_Your instructions_. Set down exactly the lines of the listing below, please, beginning with the first and ending with the line that holds "from mathutils import Matrix, Vector".

_Given data_.
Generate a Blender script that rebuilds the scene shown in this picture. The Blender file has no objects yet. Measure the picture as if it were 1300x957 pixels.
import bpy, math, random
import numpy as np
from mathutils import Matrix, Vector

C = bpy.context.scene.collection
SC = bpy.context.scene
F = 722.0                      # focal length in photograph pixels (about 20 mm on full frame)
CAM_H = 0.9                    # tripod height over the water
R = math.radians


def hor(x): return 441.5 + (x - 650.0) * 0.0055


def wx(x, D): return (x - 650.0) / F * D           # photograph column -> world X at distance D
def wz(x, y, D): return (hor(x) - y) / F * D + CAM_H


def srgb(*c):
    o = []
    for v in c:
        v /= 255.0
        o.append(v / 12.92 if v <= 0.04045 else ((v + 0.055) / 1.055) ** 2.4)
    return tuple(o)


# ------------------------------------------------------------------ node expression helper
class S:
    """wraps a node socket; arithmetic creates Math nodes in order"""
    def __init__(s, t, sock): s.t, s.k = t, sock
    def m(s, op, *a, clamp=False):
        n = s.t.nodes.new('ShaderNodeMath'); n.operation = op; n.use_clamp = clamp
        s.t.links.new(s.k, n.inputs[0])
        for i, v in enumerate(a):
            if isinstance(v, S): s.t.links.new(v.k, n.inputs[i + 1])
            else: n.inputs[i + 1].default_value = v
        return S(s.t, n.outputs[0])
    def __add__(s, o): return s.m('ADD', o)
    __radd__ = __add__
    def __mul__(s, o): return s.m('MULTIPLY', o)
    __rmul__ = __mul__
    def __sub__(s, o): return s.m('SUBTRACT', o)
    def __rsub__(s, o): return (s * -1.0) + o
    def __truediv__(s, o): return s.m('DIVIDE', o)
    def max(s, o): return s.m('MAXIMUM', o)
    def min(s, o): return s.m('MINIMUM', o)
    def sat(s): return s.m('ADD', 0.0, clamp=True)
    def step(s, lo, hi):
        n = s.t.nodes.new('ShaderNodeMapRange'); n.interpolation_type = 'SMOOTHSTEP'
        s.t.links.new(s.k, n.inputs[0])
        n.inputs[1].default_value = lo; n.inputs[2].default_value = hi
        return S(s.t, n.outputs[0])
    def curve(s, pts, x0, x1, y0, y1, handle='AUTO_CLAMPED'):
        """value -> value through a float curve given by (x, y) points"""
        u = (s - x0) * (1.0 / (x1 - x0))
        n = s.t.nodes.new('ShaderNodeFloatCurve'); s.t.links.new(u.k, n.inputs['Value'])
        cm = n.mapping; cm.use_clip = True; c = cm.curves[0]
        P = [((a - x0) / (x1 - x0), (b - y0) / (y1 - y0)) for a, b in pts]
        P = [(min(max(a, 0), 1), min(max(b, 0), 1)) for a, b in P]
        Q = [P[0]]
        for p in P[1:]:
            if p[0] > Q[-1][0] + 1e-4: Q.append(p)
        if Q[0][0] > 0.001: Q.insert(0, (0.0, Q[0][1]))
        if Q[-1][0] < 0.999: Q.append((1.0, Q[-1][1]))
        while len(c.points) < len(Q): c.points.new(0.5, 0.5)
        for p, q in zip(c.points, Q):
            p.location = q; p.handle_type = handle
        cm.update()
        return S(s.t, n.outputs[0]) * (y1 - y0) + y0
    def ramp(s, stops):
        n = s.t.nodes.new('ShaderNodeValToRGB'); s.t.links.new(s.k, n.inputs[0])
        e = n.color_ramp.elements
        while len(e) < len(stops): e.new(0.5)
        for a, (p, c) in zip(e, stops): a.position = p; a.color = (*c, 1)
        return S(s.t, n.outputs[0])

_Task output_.
Generate a Blender script that rebuilds the scene shown in this picture. The Blender file has no objects yet. Measure the picture as if it were 1300x957 pixels.
import bpy, math, random
import numpy as np
from mathutils import Matrix, Vector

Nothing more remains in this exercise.